An admin user of your enterprise account can generate the API key pair from the management dashboard. We recommend creating a special admin user in your account to be your API user. Then, the developer writes code that uses the key pair to generate a token.
Each admin user has a distinct API key pair and can generate a new key pair at any time. Generating a new key pair revokes access to the old key pair, so it is a good way to remove access to the account information.
Important: If an admin generates a new API key pair while the old key pair is still being used by existing integration code, your integration will stop working until you update the key pair values in the code.
How to Generate an API Key Pair
Use the following steps to generate an API key pair:
- From the dashboard, click the building icon on the top left. Then click Settings from the left navigation.

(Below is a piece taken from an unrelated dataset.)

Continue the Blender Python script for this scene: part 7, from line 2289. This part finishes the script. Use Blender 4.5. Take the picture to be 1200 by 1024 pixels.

The Settings & Integrations screen appears. - Click the API tab.
Tip: Alternately, you can click this link to the API tab to go to there directly.
- Click Generate new keys. The system generates a Client ID and Client Secret and shows them on the screen.
In the next procedure, you use the client ID and client secret in your code to generate an authentication token.
How to Generate an Authentication Token for Testing
The following example shows how you can generate and receive an authentication token. The token you generate lasts only 10 hours. Your full automation must periodically generate new tokens on its own.
For QA accounts, the following code sample generates an authentication token using the CURL command-line utility:
curl --data "grant_type=client_credentials&client_id={client_id}&client_secret={client_secret}" https://cloudacademy.com/oauth2/token/
For QA accounts, use the following code sample instead:
curl --data "grant_type=client_credentials&client_id={client_id}&client_secret={client_secret}" https://app.qa.com/oauth2/token/
When you enter this code at the command line, you must replace {client_id} and {client_secret} with the values you retrieved in the last procedure.
The response should look similar to the following:
{"access_token": "bXmeFlEGYpUQDGDYXTEHyOuiR8iFbi", "token_type": "Bearer", "expires_in": 36000, "scope": "all"}
Now you can use the response values, in this example, Bearer bXmeFlEGYpUQDGDYXTEHyOuiR8iFbi, in your subsequent API requests.